Carta aos órfãos do Brasil
Reprodução/Prefeitura de Goiânia

Carta aos órfãos do Brasil

Aos órfãos do Brasil,

Sei que as palavras “caros” e "queridos" pouco ou de nada servem neste momento de dor profunda e luto que partilhamos. Há dias e mais dias, nos vemos ser reduzidos a pó em um emaranhado de impactos - porradas, mesmo - que vêm de todos os lados. Eu queria poder abraçar o mundo e fazer das suas lágrimas as minhas, porque já são. Queria ser a chuva que escorre no rosto e abraça toda a dor, com trovões imensos para ofuscar os gritos de desespero. Mas o que sinto é impotência.

Viver o "dia após dia" está difícil, sobretudo na solidão habitual da metrópole. O Brasil pariu neste um ano e quase três meses um sem-número de órfãos, que agora se alimentam das lágrimas engolidas. Há o que fazer? Eu não acho que exista, pois a dor está aí, como ondas que vão e vem, primeira, segunda e quem sabe até a terceira. Ainda assim, sabemos, pois repetem sempre: a economia não pode parar. É o trator que esmaga o humano todos os dias. É a fome, é a miséria, é o descaso. 

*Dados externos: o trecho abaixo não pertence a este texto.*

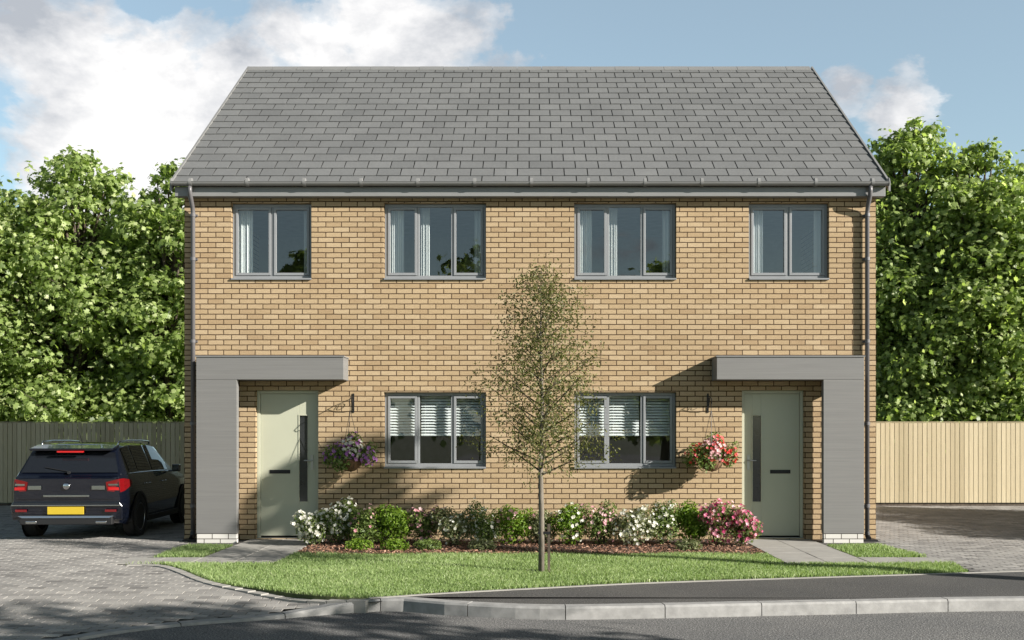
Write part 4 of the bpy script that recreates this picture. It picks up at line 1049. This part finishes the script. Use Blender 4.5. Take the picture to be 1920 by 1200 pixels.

Os argumentos falaciosos já não entram mais pela glote. São regurgitados de uma forma tão insensível e inumana, imunda, que parecem até irreais. A realidade, porém, está batendo às nossas portas dia após dia. E está difícil viver neste Brasil de órfãos. Está difícil consolar amigos e família, pensar que o próximo poderá ser eu, os nossos. Pois a vida humana, assim como a economia, também se conta, subtrai, retrai, entra em recessão. Mas nunca imaginei que haveria tal crise de sentimento.

Hoje nós vivemos a ascensão da falta do sentir. Abstratos, esses substantivos perderam tanto valor nos últimos mais de quatrocentos dias, com quase quatrocentos e quarenta mil mortos apenas em nosso Brasil. Nós somos terra de ninguém, terra sem pai e sem mãe. Por isso, eu sinto que preciso vir aqui e ser algo para alguém, para quem lê este singelo texto, de um autor já muito cansado - genuinamente esgotado - de reclamar dia após dia com tudo o que se vê. Nós vemos todos os dias e sentimos muito. 

A batalha é contra o quê? Contra quem? Quem deverá rir por último? Haverá motivos para encher o peito e dizer: eu estava certo? Nada adianta mais neste Brasil de órfãos. O que resta, mesmo, é tocar em frente, com uma lembrança clara, mas bem clara mesmo, de todo esse pesadelo e os monstros responsáveis. É preciso amor pra poder pulsar. É preciso paz pra poder sorrir. É preciso a chuva para florir.

Que possamos florescer como poesia que nasce do sentir e renasce a vida. Que possamos pulsar como quem ainda vê razão em meio a tanto descaso. Que possamos ter paz após tanta turbulência. Que possamos permanecer vivos para lutar, mesmo que órfãos de líderes, por um país mais humano. As armas não garantem liberdade, os remédios não garantem a cura, o descaso não sara a ferida.

A voz se cala e não há o que dizer / Os dentes mastigam palavras. / Anoitece e amanhece, e a dor segue./

Tudo escurece, agora o que resta nem se sabe / Se é eternidade ou o eterno não-estar./ A saliva desce seca pela garganta travada./

As letras derretem em formatos impossíveis de se traduzir / Para qualquer forma que se pareça amor. / Luto é dor que se luta constantemente contra./

Vida não é só uma fruta apodrecida que cai do pé./ Não, pelo menos, como enxergamos os nossos./ Mas, ainda assim, caímos um a um - e agora cada vez mais rápido./ 

Um baile de cegos à beira do precipício./ O suicídio coletivo guiado por tresloucados./ Seguimos daqui e nem sabemos onde parar./

Não sabemos o que falar e às vezes nem mesmo/ O que sentir./ Talvez seja melhor deixar rolar,/

Como o céu que se limpa após a tempestade./ Só que os tempos últimos trouxeram sobretudo trovoadas,/ Que acabo-me em choque de tanto viver./

Um abraço fraterno a todos que carregam as cicatrizes deste Brasil de órfãos. Meus sentimentos a cada um que padece de tanto sofrimento. Que possamos nos unir para trazer vida e humanidade.

*Théo Mariano é jornalista e escritor. Atua como repórter e colunista no jornal A Redação e escreve poesias para traduzir a vida em palavras.